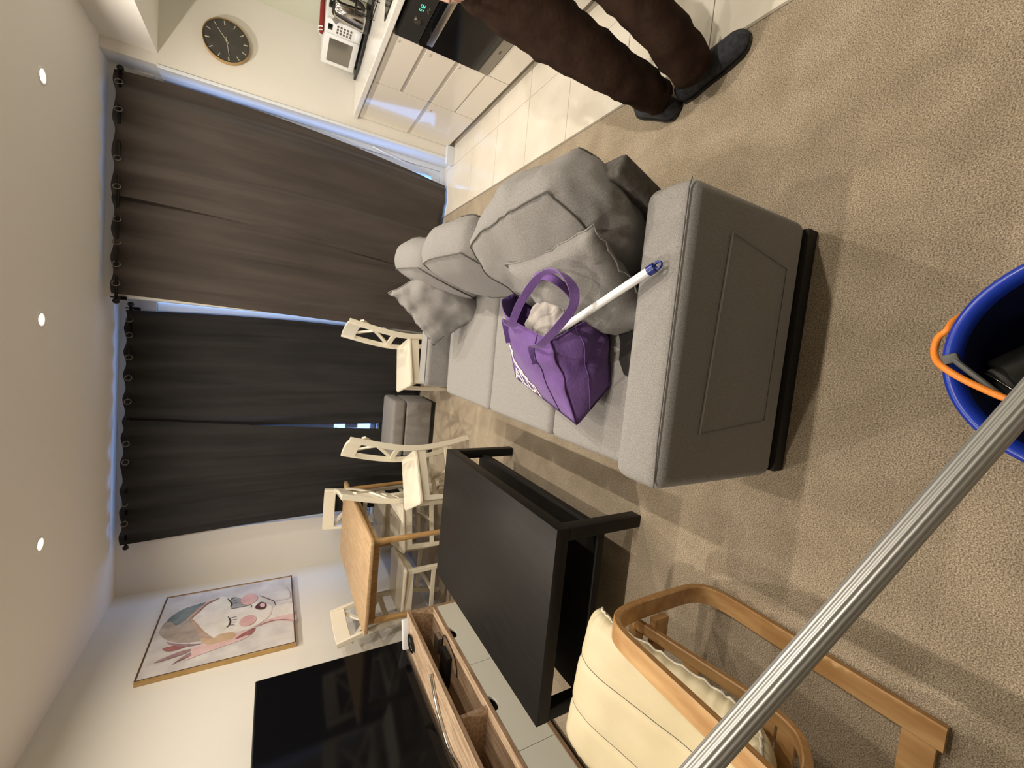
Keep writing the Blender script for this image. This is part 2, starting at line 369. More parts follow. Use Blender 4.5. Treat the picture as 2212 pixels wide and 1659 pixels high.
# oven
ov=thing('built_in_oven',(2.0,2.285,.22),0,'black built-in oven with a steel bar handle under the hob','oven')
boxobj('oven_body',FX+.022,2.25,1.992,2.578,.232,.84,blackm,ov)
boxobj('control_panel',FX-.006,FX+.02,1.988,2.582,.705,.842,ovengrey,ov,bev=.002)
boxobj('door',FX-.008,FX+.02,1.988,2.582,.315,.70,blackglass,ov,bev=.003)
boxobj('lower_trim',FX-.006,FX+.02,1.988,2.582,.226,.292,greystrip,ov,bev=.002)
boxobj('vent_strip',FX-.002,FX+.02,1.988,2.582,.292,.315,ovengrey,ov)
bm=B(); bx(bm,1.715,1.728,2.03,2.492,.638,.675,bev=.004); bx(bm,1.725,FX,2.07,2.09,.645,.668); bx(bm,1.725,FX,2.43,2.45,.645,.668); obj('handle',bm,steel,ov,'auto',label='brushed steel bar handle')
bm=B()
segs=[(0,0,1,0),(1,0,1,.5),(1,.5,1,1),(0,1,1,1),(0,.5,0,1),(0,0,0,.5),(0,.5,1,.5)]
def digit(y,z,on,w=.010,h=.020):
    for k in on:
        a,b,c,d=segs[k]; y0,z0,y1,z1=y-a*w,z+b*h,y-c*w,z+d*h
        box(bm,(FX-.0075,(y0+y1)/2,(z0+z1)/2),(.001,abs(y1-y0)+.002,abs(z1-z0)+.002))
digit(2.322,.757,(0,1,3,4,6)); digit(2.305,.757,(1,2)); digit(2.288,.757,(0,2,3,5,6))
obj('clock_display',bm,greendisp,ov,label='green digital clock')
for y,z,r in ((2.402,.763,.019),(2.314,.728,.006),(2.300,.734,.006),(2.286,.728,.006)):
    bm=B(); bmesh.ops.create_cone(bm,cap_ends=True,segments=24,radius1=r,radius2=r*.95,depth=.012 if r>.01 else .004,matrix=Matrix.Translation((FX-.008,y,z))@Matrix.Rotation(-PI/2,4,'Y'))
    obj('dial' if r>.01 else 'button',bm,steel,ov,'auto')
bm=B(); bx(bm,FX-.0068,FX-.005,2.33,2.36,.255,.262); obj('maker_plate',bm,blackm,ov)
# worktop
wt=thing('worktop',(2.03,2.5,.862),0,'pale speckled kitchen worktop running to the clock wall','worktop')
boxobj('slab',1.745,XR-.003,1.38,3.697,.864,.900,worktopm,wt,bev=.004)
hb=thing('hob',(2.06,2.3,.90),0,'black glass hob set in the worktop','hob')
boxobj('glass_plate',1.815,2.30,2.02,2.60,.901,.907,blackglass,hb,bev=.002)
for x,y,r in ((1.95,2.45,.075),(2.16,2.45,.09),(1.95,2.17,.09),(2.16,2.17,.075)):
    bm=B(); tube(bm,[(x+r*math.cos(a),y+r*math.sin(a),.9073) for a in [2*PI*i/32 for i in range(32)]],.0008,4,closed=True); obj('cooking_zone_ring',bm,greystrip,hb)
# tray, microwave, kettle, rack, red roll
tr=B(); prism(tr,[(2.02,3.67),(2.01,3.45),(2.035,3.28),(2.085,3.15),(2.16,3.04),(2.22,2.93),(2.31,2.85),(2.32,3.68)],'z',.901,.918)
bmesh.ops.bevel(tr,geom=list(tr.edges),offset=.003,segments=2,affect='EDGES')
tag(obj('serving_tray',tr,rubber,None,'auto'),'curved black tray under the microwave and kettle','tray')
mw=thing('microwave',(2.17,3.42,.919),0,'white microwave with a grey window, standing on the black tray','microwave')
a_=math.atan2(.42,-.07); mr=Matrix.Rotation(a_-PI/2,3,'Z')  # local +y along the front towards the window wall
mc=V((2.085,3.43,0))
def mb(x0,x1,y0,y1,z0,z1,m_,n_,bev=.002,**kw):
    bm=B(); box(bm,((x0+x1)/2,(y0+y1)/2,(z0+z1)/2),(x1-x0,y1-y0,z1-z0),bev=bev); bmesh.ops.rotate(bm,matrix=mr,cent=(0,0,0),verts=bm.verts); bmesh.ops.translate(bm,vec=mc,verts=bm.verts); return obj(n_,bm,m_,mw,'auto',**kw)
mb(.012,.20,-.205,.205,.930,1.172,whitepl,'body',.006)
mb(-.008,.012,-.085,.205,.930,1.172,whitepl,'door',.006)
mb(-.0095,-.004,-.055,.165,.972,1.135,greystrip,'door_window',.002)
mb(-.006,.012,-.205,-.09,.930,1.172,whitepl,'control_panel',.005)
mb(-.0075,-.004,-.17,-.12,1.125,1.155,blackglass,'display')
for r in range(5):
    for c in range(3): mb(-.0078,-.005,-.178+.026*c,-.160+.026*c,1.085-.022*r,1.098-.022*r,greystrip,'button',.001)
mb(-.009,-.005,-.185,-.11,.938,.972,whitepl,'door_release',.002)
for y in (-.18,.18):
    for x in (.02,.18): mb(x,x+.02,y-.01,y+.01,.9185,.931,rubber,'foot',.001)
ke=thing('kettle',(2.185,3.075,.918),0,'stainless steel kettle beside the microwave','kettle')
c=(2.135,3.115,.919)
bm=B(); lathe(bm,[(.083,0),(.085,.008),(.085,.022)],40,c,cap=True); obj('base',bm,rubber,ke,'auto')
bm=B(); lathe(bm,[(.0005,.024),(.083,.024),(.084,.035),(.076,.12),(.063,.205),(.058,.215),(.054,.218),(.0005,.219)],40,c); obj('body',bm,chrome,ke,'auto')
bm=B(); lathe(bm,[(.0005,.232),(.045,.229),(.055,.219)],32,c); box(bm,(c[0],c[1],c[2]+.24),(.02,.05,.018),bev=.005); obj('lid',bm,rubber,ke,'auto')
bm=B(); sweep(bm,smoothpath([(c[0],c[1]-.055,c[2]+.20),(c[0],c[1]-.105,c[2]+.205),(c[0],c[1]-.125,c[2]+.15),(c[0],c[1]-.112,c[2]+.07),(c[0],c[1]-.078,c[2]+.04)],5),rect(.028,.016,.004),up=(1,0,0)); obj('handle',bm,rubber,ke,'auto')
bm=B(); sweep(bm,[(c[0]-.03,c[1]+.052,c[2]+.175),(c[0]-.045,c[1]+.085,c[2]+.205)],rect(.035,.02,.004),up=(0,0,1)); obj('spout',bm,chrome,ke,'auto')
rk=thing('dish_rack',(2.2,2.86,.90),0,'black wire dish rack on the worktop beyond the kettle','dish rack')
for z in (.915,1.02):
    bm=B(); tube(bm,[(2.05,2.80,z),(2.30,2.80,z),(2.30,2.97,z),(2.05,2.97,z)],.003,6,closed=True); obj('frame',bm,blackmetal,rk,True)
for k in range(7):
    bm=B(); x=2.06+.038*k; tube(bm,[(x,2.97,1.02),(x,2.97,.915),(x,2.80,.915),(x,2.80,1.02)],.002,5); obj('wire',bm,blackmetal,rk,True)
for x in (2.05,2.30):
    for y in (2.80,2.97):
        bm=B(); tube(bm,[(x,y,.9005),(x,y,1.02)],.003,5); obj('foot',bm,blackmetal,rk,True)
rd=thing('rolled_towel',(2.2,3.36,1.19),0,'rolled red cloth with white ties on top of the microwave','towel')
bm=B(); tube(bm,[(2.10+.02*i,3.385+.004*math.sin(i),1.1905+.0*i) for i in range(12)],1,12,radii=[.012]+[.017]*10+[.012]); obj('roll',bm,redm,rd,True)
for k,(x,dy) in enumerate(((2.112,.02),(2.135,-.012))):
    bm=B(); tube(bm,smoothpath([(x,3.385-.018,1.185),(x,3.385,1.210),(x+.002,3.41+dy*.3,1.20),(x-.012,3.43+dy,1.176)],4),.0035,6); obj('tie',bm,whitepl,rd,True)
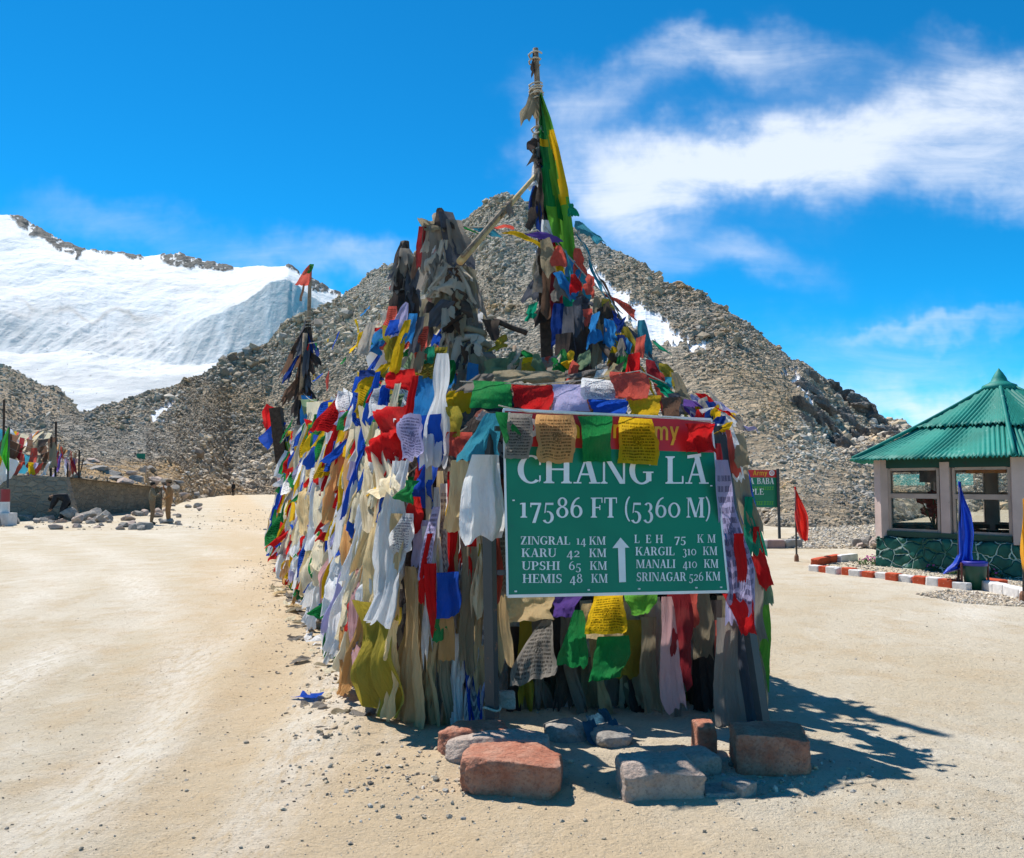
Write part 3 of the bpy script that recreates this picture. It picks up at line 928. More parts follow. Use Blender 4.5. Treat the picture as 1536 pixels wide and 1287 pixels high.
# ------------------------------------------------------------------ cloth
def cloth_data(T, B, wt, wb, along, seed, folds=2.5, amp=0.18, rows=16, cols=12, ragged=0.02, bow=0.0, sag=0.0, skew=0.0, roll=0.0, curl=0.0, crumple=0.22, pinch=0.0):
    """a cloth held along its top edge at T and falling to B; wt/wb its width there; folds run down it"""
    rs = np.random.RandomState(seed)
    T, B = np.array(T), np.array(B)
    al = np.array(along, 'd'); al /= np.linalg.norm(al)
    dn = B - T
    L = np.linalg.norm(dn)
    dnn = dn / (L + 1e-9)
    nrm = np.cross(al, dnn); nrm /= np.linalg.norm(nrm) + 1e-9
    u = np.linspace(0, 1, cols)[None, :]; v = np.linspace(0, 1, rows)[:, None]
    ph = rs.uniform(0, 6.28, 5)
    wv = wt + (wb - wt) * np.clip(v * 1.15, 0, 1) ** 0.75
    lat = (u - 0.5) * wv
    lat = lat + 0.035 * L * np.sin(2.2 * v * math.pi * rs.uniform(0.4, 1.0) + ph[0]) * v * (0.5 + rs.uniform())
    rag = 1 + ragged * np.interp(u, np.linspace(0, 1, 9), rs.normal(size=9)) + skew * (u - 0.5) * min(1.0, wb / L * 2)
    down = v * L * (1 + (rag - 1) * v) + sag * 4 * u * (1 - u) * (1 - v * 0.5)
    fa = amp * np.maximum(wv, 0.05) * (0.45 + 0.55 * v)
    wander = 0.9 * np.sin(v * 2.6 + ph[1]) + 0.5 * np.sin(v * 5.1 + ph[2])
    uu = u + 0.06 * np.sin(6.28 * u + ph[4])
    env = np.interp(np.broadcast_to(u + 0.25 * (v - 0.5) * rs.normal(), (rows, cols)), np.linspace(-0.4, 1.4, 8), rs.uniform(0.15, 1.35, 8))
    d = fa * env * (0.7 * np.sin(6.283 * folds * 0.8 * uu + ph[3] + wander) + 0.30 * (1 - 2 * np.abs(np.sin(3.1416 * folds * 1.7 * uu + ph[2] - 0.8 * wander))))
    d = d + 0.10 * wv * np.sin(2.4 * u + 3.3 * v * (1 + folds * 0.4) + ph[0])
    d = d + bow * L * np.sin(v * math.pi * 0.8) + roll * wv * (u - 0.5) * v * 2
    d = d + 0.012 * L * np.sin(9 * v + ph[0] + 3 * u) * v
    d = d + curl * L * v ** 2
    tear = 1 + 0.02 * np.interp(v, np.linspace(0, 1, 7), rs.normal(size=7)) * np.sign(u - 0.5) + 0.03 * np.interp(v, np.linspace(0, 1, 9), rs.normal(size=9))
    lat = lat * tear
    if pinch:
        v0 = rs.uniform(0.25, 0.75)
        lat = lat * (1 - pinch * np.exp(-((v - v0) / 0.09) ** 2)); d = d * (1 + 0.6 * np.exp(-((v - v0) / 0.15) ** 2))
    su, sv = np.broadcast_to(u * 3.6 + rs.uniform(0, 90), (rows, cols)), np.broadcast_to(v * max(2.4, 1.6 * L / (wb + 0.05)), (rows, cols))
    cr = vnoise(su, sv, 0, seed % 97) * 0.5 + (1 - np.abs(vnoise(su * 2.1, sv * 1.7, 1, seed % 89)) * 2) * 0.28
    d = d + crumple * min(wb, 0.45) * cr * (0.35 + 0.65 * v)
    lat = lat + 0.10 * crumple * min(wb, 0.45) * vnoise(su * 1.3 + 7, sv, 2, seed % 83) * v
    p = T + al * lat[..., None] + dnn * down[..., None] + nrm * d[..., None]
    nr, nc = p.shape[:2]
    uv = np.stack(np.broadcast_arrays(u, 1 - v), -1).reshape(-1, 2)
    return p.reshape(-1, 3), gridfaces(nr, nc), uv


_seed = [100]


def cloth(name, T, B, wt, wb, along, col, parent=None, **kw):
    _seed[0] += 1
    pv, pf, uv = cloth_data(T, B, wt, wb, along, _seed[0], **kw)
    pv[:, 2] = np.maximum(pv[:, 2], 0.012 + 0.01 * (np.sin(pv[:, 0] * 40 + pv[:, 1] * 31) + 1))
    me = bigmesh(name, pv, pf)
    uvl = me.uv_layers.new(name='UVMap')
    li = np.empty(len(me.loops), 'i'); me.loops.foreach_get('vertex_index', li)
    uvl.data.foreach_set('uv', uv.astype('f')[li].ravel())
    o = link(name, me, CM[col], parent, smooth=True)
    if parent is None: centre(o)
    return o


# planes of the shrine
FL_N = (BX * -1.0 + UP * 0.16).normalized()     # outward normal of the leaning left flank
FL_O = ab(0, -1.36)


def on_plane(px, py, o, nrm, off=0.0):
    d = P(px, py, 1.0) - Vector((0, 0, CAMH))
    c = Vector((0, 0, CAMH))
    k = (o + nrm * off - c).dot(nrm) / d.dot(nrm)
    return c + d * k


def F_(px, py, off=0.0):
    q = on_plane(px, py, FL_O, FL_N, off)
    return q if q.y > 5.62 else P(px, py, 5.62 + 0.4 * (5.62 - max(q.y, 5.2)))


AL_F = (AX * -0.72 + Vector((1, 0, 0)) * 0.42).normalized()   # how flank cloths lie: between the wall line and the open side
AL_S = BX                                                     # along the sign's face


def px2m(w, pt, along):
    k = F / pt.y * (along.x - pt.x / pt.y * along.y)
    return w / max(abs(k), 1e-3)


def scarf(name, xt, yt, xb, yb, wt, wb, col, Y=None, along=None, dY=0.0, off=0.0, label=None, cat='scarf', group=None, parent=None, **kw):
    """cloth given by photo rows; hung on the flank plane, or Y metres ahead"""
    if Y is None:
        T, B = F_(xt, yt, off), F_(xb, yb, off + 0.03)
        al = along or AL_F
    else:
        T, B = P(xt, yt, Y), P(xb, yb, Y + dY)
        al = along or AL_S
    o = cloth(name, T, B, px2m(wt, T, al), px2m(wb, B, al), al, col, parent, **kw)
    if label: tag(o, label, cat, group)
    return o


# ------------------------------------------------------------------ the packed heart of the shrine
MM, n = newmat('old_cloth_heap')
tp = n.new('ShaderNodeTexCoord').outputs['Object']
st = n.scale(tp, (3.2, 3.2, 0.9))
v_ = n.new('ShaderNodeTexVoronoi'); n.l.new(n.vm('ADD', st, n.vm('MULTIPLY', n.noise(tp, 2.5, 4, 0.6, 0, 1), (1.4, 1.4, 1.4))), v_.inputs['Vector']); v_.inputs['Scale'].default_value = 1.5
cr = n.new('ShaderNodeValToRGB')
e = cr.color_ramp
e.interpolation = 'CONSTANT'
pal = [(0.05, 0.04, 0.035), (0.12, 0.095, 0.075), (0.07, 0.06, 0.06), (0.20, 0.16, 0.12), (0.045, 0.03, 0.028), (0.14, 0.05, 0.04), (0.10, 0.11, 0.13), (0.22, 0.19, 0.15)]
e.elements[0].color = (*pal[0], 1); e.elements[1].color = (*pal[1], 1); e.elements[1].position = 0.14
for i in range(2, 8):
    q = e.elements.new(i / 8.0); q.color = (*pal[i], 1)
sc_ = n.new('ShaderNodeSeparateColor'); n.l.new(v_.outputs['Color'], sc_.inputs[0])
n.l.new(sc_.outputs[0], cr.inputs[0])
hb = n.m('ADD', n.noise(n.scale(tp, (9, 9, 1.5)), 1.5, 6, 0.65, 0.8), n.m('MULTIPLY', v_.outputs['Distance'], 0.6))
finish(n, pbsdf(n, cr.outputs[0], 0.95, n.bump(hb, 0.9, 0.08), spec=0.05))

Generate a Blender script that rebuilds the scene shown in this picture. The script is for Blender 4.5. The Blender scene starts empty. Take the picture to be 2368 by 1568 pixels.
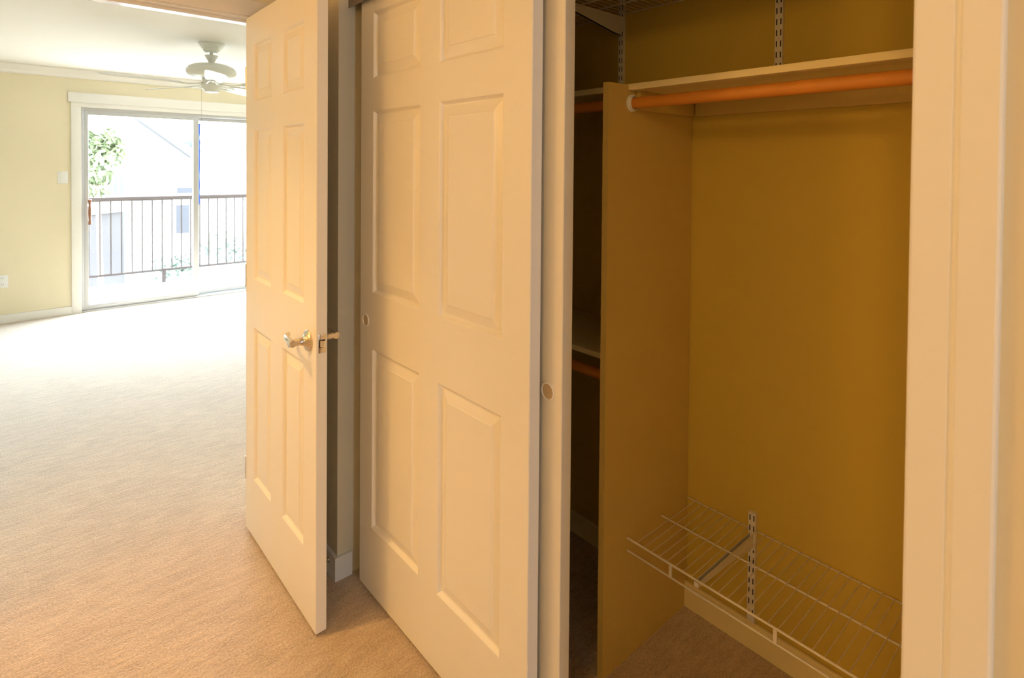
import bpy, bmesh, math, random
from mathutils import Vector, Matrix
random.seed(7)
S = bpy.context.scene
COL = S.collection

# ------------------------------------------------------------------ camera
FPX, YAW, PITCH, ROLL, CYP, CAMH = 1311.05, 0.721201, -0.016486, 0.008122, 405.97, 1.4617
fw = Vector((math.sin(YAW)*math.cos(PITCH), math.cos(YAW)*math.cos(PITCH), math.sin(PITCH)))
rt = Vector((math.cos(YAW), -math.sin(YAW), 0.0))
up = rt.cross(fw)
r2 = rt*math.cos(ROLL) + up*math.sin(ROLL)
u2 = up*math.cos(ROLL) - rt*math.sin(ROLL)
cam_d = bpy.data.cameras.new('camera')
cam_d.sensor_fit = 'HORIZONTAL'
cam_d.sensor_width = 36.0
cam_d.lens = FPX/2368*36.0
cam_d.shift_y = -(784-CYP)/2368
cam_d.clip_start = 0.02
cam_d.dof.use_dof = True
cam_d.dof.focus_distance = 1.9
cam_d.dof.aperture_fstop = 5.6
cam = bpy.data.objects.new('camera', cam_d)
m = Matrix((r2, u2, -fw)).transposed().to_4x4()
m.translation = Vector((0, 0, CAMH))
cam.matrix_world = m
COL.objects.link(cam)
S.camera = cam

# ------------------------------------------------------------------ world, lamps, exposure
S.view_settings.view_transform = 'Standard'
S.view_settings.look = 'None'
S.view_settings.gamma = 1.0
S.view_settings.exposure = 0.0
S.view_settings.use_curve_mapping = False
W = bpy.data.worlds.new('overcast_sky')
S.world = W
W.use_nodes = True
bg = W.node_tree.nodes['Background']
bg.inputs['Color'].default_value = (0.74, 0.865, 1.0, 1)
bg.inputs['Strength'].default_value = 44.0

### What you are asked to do
Only the stretch from the line with "q = e.elements.new(i" through the line with "S.camera = cam" should be copied, exactly and with both ends. Drop the pictures.

### Exercise result
    q = e.elements.new(i / 8.0); q.color = (*pal[i], 1)
sc_ = n.new('ShaderNodeSeparateColor'); n.l.new(v_.outputs['Color'], sc_.inputs[0])
n.l.new(sc_.outputs[0], cr.inputs[0])
hb = n.m('ADD', n.noise(n.scale(tp, (9, 9, 1.5)), 1.5, 6, 0.65, 0.8), n.m('MULTIPLY', v_.outputs['Distance'], 0.6))
finish(n, pbsdf(n, cr.outputs[0], 0.95, n.bump(hb, 0.9, 0.08), spec=0.05))

Generate a Blender script that rebuilds the scene shown in this picture. The script is for Blender 4.5. The Blender scene starts empty. Take the picture to be 2368 by 1568 pixels.
import bpy, bmesh, math, random
from mathutils import Vector, Matrix
random.seed(7)
S = bpy.context.scene
COL = S.collection

# ------------------------------------------------------------------ camera
FPX, YAW, PITCH, ROLL, CYP, CAMH = 1311.05, 0.721201, -0.016486, 0.008122, 405.97, 1.4617
fw = Vector((math.sin(YAW)*math.cos(PITCH), math.cos(YAW)*math.cos(PITCH), math.sin(PITCH)))
rt = Vector((math.cos(YAW), -math.sin(YAW), 0.0))
up = rt.cross(fw)
r2 = rt*math.cos(ROLL) + up*math.sin(ROLL)
u2 = up*math.cos(ROLL) - rt*math.sin(ROLL)
cam_d = bpy.data.cameras.new('camera')
cam_d.sensor_fit = 'HORIZONTAL'
cam_d.sensor_width = 36.0
cam_d.lens = FPX/2368*36.0
cam_d.shift_y = -(784-CYP)/2368
cam_d.clip_start = 0.02
cam_d.dof.use_dof = True
cam_d.dof.focus_distance = 1.9
cam_d.dof.aperture_fstop = 5.6
cam = bpy.data.objects.new('camera', cam_d)
m = Matrix((r2, u2, -fw)).transposed().to_4x4()
m.translation = Vector((0, 0, CAMH))
cam.matrix_world = m
COL.objects.link(cam)
S.camera = cam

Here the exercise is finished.